Similar problem: C++ design pattern: multiple ways to load file
Answer deprecated after question change:
If it is protected in ExtendedFoo, you can not call it from outside of ExtendedFoo. The line...
exFoo.printStuff();
violated the function's protection level.
http://publib.boulder.ibm.com/infocenter/lnxpcomp/v8v101/index.jsp?topic=%2Fcom.ibm.xlcpp8l.doc%2Flanguage%2Fref%2Fcplr129.htm
I have some code where I really want to call a virtual method from a constructor. I know this is considered unsafe, and I know enough about object construction to also understand why. I also am not experiencing these problems. Currently my code is working and I think it should be fine, but I want to make sure.
Here is what I am doing:
I have some class hierarchy and there is a normal public function which just forwards to a private virtual method, as usual. However I do want to call this public method upon construction of my objects, because it is filling all data into the object. I will be absolutely sure that this virtual call comes from the leaf class, because using this virtual method from any other part of the class hierarchy simply does not make sense at all.
So in my opinion the object creation should be finished once I am doing the virtual call and everything should be fine. Is there still anything that could go wrong? I guess I'll have to mark this part of the logic with some big comments to explain why this logic should never ever be moved to any of the base clases, even though it looks like it could be moved. But other than stupidity of other programmers I should be fine, shouldn't I?
It is absolutely safe to call any non-abstract virtual function in the constructor or the destructor! However, its behavior may be confusing as it may not do what is expected. While the constructor of a class is executed, the static and dynamic type of the object is the type of the constructor. That is, the virtual function will never be dispatched to the override of a further derived class. Other than that, virtual dispatch actually works: e.g. when calling a virtual function via a base class pointer or reference correctly dispatches to the override in the class being currently constructor or destructed. For example (probably riddled with typos as I currently can't this code):
#include <iostream>
struct A {
virtual ~A() {}
virtual void f() { std::cout << "A::f()\n"; }
void g() { this->f(); }
};
struct B: A {
B() { this->g(); } // this prints 'B::f()'
void f() { std::cout << "B::f()\n"; }
};
struct C: B {
void f() { std::cout << "C::f()\n"; } // not called from B::B()
};
int main() {
C c;
}
That is, you can call a virtual function, directly or indirectly, in the constructor or a destructor of a class if you don't want the virtual function to be dispatched to a further derived function. You can even do this is virtual function is abstract in the given class as long as it is defined. However, having an undefined abstract function being dispatched to will cause a run-time error.

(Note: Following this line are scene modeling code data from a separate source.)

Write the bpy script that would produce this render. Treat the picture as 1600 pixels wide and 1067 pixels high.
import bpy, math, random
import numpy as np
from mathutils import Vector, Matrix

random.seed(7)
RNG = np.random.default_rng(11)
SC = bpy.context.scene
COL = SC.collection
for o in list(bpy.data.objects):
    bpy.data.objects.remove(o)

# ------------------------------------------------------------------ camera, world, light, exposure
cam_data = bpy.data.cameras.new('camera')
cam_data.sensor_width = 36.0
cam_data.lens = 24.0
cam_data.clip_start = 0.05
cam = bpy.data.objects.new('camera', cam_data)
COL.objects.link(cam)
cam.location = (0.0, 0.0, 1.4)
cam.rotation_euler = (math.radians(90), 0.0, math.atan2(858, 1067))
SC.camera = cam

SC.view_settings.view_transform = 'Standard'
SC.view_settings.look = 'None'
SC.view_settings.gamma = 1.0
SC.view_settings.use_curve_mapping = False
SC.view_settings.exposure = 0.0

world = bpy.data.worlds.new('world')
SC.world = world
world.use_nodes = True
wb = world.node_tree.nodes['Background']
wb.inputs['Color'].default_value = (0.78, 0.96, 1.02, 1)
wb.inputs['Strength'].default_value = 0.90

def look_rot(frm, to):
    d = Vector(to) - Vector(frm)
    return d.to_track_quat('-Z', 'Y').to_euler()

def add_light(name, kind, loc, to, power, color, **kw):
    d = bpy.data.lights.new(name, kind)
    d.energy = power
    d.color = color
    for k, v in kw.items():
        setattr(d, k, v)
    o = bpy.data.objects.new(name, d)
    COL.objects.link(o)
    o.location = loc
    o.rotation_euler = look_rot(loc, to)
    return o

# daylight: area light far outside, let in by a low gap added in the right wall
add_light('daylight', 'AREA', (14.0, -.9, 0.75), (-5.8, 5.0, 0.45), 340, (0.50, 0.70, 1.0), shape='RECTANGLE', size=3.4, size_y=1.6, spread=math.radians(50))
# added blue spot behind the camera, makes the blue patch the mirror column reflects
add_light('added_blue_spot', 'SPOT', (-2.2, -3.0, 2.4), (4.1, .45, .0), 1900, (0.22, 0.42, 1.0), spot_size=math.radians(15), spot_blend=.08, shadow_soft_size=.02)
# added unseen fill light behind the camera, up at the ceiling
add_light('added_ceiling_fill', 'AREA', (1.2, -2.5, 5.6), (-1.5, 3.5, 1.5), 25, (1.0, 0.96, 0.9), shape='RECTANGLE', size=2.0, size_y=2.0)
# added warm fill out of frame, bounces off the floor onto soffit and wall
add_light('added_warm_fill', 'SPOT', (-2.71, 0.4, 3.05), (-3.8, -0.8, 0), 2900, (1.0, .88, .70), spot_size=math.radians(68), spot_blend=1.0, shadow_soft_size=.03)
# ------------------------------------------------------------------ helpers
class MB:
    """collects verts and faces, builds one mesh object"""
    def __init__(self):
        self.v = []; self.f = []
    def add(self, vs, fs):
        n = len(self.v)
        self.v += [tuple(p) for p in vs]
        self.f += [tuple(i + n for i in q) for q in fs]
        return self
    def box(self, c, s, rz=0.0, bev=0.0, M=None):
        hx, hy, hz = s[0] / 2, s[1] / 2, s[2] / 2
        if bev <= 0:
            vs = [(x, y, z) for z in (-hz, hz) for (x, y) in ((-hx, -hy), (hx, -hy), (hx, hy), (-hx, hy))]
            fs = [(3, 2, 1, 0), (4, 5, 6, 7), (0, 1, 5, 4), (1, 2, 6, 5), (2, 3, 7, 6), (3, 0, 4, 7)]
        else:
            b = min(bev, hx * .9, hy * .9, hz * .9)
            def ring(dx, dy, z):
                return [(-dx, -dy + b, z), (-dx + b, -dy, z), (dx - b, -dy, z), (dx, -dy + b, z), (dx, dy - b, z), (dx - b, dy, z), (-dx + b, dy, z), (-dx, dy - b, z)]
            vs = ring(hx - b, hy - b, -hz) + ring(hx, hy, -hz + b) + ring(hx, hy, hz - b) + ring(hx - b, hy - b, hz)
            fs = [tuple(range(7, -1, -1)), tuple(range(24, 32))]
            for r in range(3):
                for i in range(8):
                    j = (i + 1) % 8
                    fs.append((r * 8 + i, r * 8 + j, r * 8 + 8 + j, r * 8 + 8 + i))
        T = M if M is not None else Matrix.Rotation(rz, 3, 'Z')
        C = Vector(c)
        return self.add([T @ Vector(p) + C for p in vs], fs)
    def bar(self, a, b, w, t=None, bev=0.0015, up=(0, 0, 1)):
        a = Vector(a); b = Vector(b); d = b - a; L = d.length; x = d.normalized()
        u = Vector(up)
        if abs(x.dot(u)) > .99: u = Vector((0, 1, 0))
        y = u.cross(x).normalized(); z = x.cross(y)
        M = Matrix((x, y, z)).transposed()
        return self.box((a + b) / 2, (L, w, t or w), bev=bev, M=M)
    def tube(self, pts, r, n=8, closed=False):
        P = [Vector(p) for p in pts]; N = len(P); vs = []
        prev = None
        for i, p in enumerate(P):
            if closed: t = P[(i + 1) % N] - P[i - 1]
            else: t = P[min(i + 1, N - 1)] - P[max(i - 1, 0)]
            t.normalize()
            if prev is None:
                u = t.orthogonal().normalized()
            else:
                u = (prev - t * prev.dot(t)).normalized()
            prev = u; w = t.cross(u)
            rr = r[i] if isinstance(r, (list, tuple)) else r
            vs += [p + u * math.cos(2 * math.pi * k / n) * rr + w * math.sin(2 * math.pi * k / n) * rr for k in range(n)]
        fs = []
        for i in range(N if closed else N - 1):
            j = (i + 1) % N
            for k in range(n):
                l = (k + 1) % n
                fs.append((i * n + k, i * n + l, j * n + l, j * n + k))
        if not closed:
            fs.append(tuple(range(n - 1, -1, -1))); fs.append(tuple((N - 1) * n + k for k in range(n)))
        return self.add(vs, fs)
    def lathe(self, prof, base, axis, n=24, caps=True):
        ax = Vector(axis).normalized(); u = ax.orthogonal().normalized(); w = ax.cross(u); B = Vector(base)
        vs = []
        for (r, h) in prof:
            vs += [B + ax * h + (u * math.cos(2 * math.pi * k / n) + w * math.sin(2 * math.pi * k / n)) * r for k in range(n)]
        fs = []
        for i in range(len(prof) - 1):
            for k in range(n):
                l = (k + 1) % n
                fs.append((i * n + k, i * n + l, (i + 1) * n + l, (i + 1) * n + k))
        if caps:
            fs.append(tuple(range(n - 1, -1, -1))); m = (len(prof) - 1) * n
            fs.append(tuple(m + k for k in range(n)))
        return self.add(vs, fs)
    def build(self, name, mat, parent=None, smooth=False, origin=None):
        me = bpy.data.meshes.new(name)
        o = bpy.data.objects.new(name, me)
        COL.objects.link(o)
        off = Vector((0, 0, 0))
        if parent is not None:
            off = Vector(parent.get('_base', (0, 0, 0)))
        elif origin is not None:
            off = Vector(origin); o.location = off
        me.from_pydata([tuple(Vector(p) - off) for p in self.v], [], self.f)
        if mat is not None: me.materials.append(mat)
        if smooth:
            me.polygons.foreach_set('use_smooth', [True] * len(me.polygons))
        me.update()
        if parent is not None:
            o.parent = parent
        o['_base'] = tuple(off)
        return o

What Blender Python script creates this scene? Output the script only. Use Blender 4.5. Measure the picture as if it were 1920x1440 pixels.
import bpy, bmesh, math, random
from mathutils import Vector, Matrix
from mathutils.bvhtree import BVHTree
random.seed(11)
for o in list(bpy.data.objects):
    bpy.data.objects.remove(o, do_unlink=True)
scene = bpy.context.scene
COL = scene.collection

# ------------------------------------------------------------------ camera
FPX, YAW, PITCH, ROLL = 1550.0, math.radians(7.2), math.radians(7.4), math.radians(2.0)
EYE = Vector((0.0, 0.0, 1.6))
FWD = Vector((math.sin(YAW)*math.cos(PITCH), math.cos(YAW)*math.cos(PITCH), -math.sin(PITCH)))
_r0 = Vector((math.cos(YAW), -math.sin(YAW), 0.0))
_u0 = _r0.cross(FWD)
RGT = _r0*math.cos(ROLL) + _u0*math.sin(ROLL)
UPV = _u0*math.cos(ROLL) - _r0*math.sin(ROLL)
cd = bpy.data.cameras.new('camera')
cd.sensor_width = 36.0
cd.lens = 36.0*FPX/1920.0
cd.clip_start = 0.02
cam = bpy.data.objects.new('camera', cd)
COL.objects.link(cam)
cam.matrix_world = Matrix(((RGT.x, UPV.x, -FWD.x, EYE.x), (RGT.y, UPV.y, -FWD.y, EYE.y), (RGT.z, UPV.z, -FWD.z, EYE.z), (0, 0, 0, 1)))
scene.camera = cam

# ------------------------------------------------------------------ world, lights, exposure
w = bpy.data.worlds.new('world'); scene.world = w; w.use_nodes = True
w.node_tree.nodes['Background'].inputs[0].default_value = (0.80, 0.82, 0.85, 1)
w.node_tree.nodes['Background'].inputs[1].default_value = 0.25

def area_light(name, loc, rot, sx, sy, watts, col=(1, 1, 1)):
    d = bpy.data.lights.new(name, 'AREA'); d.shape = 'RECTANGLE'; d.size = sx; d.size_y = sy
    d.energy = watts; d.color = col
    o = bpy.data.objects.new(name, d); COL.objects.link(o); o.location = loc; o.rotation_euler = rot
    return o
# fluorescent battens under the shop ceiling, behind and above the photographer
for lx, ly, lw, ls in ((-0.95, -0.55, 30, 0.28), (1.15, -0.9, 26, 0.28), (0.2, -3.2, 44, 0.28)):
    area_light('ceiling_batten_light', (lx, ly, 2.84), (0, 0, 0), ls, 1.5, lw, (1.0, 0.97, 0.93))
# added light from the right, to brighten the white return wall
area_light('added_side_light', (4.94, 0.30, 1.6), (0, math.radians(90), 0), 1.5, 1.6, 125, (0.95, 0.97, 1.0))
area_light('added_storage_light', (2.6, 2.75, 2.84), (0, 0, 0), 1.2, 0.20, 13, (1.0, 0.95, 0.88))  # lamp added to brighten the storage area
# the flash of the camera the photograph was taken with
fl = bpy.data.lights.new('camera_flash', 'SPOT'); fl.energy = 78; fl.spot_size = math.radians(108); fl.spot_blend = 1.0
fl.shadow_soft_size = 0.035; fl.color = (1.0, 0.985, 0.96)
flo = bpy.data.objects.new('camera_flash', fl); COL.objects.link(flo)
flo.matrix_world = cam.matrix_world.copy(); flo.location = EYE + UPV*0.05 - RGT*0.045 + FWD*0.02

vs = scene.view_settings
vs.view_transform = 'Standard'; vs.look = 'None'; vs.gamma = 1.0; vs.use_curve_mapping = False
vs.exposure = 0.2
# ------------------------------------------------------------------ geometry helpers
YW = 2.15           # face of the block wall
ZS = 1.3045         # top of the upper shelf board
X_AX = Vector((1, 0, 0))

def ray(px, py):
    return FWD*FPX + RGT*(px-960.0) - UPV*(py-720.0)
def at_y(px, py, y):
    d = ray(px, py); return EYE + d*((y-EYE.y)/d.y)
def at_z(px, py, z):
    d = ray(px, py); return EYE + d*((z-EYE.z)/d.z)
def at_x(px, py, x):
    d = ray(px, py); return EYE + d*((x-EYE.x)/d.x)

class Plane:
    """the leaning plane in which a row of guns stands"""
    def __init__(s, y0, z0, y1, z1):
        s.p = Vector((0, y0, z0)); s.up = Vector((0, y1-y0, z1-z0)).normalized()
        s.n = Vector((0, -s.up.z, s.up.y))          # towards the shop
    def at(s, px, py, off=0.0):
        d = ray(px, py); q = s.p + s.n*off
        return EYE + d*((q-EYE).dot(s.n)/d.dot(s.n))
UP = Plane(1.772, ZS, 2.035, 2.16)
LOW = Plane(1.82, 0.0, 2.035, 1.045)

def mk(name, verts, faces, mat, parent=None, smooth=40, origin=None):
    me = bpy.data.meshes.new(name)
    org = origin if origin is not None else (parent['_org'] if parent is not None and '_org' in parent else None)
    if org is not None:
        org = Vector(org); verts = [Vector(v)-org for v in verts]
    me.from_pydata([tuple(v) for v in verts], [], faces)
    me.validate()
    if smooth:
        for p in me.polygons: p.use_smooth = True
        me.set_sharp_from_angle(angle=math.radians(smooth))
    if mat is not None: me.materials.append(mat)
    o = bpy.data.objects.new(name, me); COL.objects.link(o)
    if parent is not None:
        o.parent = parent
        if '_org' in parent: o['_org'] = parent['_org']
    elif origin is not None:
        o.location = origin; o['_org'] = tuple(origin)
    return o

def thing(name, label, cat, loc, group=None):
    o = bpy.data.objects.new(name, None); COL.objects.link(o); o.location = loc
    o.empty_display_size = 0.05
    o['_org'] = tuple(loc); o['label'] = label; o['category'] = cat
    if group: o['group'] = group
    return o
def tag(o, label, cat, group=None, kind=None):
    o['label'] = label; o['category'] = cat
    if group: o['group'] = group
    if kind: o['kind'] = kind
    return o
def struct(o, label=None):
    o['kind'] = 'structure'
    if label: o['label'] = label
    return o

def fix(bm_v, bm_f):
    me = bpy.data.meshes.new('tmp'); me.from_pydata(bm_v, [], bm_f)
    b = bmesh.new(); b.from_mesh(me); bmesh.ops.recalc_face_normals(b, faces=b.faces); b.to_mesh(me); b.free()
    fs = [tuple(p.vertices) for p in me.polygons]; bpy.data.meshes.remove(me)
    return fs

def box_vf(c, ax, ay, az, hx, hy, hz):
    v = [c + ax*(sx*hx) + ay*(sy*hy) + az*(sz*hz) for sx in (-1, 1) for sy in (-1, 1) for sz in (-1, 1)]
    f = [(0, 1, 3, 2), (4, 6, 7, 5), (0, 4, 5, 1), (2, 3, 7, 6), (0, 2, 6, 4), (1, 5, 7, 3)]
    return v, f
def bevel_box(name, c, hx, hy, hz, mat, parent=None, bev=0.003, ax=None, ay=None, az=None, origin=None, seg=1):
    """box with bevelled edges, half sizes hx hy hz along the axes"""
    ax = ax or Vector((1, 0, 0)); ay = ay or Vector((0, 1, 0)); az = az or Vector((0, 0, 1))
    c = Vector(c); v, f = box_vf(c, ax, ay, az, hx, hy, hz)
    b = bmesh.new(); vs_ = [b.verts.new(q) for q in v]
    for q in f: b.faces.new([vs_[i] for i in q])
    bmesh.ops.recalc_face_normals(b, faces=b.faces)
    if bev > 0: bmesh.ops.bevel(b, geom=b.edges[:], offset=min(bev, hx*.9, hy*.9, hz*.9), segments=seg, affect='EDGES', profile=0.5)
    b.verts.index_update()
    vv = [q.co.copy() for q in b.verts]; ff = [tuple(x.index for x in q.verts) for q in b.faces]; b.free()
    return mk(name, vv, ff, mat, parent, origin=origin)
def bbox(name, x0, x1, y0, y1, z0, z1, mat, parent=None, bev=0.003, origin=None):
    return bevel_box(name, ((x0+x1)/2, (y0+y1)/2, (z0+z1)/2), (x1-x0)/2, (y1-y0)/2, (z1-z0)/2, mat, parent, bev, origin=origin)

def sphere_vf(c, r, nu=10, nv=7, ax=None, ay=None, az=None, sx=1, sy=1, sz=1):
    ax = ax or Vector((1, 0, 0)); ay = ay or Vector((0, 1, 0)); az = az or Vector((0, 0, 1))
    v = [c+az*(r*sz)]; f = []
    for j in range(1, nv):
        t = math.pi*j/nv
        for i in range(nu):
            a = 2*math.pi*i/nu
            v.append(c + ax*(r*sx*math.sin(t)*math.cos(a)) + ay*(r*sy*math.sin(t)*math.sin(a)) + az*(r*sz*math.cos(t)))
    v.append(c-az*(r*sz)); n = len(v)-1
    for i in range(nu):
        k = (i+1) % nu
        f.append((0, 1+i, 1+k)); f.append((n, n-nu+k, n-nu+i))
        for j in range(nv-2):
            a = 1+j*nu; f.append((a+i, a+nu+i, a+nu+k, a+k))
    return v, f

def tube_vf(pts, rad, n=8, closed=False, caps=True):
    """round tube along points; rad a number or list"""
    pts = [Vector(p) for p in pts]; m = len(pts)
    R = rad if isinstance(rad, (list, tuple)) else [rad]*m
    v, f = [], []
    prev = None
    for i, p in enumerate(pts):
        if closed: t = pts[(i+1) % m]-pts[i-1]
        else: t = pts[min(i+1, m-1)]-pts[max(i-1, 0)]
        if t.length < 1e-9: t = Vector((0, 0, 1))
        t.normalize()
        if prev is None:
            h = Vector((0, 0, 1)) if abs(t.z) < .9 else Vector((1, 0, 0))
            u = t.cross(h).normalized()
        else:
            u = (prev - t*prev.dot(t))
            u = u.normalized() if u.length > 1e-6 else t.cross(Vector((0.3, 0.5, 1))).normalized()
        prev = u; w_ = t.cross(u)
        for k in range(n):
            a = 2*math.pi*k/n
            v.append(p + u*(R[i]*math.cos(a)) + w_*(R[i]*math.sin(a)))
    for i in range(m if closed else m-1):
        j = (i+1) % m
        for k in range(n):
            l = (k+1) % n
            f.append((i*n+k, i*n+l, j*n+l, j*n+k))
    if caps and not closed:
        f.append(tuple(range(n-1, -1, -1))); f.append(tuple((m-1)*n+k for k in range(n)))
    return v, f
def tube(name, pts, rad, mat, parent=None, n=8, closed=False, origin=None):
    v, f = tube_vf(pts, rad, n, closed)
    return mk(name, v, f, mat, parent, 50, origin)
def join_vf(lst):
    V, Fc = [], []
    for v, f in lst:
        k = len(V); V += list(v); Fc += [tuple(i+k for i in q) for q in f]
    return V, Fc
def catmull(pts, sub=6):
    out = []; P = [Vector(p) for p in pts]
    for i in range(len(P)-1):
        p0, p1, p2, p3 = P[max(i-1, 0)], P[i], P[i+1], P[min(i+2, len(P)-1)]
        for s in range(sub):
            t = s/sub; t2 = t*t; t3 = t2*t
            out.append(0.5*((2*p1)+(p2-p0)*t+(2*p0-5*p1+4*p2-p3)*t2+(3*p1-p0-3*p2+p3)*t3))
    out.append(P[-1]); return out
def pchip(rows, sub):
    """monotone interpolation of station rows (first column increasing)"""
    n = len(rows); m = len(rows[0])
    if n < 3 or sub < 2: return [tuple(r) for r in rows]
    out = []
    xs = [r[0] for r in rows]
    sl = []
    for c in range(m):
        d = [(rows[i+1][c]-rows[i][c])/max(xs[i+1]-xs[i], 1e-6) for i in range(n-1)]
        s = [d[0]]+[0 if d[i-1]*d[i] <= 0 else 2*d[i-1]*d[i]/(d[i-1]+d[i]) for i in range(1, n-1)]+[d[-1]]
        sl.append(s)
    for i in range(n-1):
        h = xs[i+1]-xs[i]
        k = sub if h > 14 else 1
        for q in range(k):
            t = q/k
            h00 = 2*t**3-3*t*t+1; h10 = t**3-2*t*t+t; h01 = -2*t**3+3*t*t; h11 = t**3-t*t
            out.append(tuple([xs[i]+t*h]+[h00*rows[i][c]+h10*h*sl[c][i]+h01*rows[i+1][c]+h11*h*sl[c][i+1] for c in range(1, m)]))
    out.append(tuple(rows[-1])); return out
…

When a constructor is called, the class is set up to be an instance of that class but not the derived class. You cannot call into a virtual function of a derived class from a base constructor. By the time you get to the constructor of the most derived class, all of the virtual functions should be safe to call.
If you wish to ensure that someone can't make an incorrect call, define the virtual function in the base class and have it assert and/or throw an exception when it is called.
The rule isn't so much that you need to be in a leaf class as to realize that when you make a member call from Foo::Foo(..), the object is exactly a Foo, even if it's on its way to being a Bar (assuming Foo is derived from Bar and you're constructing a Bar instance). That's 100% reliable.
Otherwise, the fact that the member is virtual isn't all that significant. There are other pitfalls that happen just as well with non-virtual functions: if you were to call a virtual or non-virtual method that assumed the object was completely constructed but called it within the constructor before that was the case, you'd also have problems. These are just hard cases to pin down because not only must the function you call be okay, all the functions it calls must be okay.
It doesn't sound like you have a problem, it's just one of those places prone for errors to crop up.